Wednesday, July 15, 2009

Picking by lot disadvantages

A few days ago I had a chance to chat with one of the managers of a big fashion retail company in Ukraine having over 13 000 m2 of sales area.

During this chat I asked how they do the distribution to stores in Kiev and in regions. He said that Kiev stores receive 2 deliveries per a week and regional stores also get 2 deliveries per a week. I asked why merchandise to Kiev stores is not delivered every day so they could rise sales by replenishing missing items in the stores. The answer was very simple: warehouse staff is unable to make deliveries everyday. In the warehouse there were 18 warehouse staff including managers. The maximum quantity that could be delivered to stores is 10000 items per day. The working day begins at 9am and ends in 18pm. Even if the managing staff consists of 3 personnel, for 7.5 working hours 88 items are collected by one worker per hour(total 15 workers). Items are collected, scanned, packed and loaded to the trucks. No value added services like price labeling etc are done.

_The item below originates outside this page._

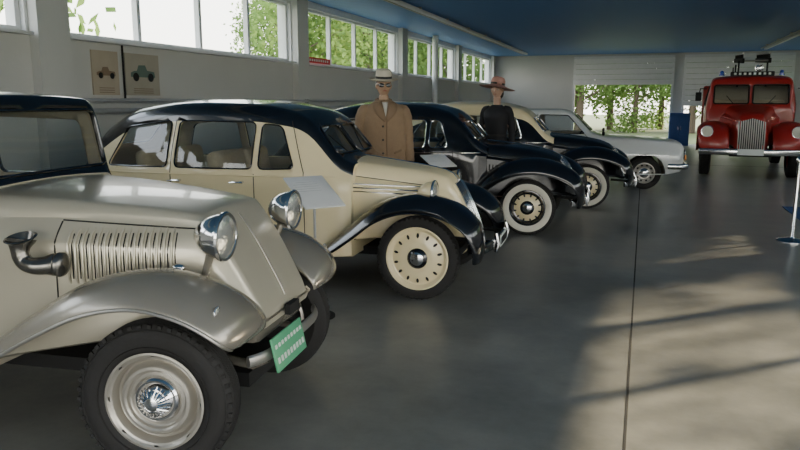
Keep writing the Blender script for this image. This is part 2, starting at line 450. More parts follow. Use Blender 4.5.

They receive merchandise from suppliers in lots. Every package consisted of each size of a model and the quantity between sizes were not equal. The distribution between the sizes was done according to sales rates in Ukraine for a group of merchandises per particular size. For example if M size shirts are sold more than XS size then size distribution among the shirts is distributed in a way that M size will have the biggest quantity in the lot. For example a lot consisting of 6 pieces for 4 different sizes would be like this: XS: 1 piece, S: 2 pieces, M: 2 pieces, L: 1 pieces. When particular merchandise arrives to the warehouse for the first time and it is not in the stores yet, it is delivered to the stores by a lot. But when an item is sold from this lot, warehouse does not replenish the missing item to the store. Warehouse waits until the half of the lot is sold and after a half of quantity in a lot is sold they replenish that model by a whole lot. For example if a lot consists of 6 pieces they do not replenish it until 3 items of this lot are sold. Suppose we have a lot distribution of 4 sizes consisting of 6 pieces: XS:1, S:2, M:2, L:1. Suppose the first day merchandise arrives to the store, the same day XS size was sold. The other sizes were not sold. So next day if there was delivery, the store does not get the missing size of a model. They continue to sell the remaining sizes of that particular model. Suppose after 3 days another 2 S sizes were sold. The next day stores gets a whole lot of merchandise, of course if delivery is planned to that day otherwise even store has sold the half of a lot they have to wait another couple of days because delivery of merchandise is not done everyday. So at the end we have 1 XS, 2 S, 4 M, 2 L items. On total we will have 9 items of this product insted of 6. And by every delivery this size will get bigger and bigger. And of course the merchandise layout in the store will be damaged and a look of the store will be like a typical outlet store.

The other interesting thing was the inbound process. As the company sales area was big so the inbound quantity was big but models of merchandise were few. For example per one model in the truck there were on average 800 pieces. So an inbound truck consisted on average only 50 models. Even so the stores get these merchandise the earliest after 3 working days.